What if I was a student in high school who woke up tomorrow and decided what I wanted to do with my life was become a community manager? What would I do in university? I tell you what I’d do right now: I’d major in something else and hope for the best when I got out of school. That seems a shame and like a missed opportunity in this field.

Now, I’m not necessarily arguing that we should create an entire degree or course of study for 4 years for someone to learn to be a community manager (although I would argue there’s certainly 4 years’ worth of material I could teach on program management). But I think people should be able to express interest and learn about these topics when they’re going to school. Maybe a minor? Maybe an emphasis? The industry needs to have another way to hire for these roles when people are out of school. I know a lot of folks who are in these fields and the way they parlayed this experience to their work was simply that they majored in computer science in school and then “dropped out” of coding once they were getting into the job market. They instead decided to use their technical knowledge and apply it to another field. Certainly most of the people I know who are in tech writing are not people who majored in tech writing at school but instead in either English or Computer Science or both. The problem with so many of the people in these fields majoring in computer science in college in order to get into these fields when they’re out of school is as I’ve said in public before we have a lot of barriers to entry for people to major in Computer Science that already exist and are creating walls for these people. And that’s just for the people who know they’re interested in Computer Science! What about the folks who aren’t sure yet (and I would argue are exactly the people who are best served by looking at a career that is still in tech but doesn’t involve coding every day).

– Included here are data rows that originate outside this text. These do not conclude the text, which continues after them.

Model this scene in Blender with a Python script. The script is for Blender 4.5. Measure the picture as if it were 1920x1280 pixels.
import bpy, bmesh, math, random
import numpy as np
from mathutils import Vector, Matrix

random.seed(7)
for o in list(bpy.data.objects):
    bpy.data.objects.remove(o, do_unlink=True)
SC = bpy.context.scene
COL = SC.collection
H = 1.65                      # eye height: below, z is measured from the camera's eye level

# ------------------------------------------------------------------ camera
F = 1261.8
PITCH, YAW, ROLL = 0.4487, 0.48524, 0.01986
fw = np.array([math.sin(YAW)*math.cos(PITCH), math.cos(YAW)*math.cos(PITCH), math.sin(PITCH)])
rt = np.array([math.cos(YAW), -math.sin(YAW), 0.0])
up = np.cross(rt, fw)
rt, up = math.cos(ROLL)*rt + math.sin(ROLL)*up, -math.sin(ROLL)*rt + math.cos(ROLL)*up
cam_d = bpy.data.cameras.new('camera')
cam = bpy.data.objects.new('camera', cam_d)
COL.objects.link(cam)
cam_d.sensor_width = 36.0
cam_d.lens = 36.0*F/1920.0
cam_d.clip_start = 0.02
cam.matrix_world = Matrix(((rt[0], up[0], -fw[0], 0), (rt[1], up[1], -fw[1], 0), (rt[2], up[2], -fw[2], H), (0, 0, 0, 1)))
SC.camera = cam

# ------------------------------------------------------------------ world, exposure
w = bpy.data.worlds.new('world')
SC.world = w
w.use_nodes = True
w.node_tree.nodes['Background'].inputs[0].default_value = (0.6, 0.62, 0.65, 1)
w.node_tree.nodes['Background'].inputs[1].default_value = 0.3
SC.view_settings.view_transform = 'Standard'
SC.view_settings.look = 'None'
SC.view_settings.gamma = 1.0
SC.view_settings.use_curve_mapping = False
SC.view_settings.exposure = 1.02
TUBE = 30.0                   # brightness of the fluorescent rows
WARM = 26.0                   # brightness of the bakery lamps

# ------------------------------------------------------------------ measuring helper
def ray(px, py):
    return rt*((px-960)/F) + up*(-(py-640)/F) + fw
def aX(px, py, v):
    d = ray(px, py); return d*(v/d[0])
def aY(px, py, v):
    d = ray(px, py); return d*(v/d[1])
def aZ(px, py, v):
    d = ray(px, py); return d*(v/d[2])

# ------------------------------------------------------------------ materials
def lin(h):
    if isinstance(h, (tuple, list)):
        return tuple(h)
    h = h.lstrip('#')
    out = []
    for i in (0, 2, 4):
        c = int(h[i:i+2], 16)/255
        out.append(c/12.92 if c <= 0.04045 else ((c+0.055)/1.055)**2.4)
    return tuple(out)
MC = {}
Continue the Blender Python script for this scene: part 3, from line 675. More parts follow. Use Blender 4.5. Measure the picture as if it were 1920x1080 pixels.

There’s got to be a better way, right? Surely this is a solvable problem with all the smart people we have in the room.

What’s up with all these roles to be a community manager or a program manager that require people to have 10 years experience in this field? That’s absurd and not actually useful, right? A lot of the developer advocate roles I see posted nowadays are roles that require a Computer Science degree, not I think because you’re going to be working on algorithms everyday with your community, but instead because I think they have no other shorthand for “we need you to be able to talk tech.” Wouldn’t the better way to address this be to simply find ways to test someone on that? Why not have a set of questions that ask the candidate to explain technical concepts to you that you understand and can gauge the person’s technical knowledge from?

Here, I’ll start with a suggested question that would glean a person’s technical knowledge:

1. Could you explain recursion to me?

2. What is A/B testing?

3. How do you make the burn rate for a team faster? Can you? Should you?

I don’t have an answer to that last question, and I would love to know what other folks think is a good answer to that, because I would like to subscribe to your newsletter. In the meanwhile, couldn’t we find a way to test people on the skills we want them to actually have for the job and then have that link to the job in question? Why are we having job experience translate to a job? Surely everyone has to start somewhere. Why can’t we have junior community manager roles just like we have junior software engineer roles? Why can’t we have junior tech writers? And should those roles require 10 years of experience and a computer science degree?

In the meanwhile, why don’t we work up the curriculum for teaching someone to be a community manager and see if it’s that different from being a human resources person, and then maybe we can have a larger conversation about the fact that there is so much overlap between the two things and we in tech are just using different words for the same thing. But that’s another blog post.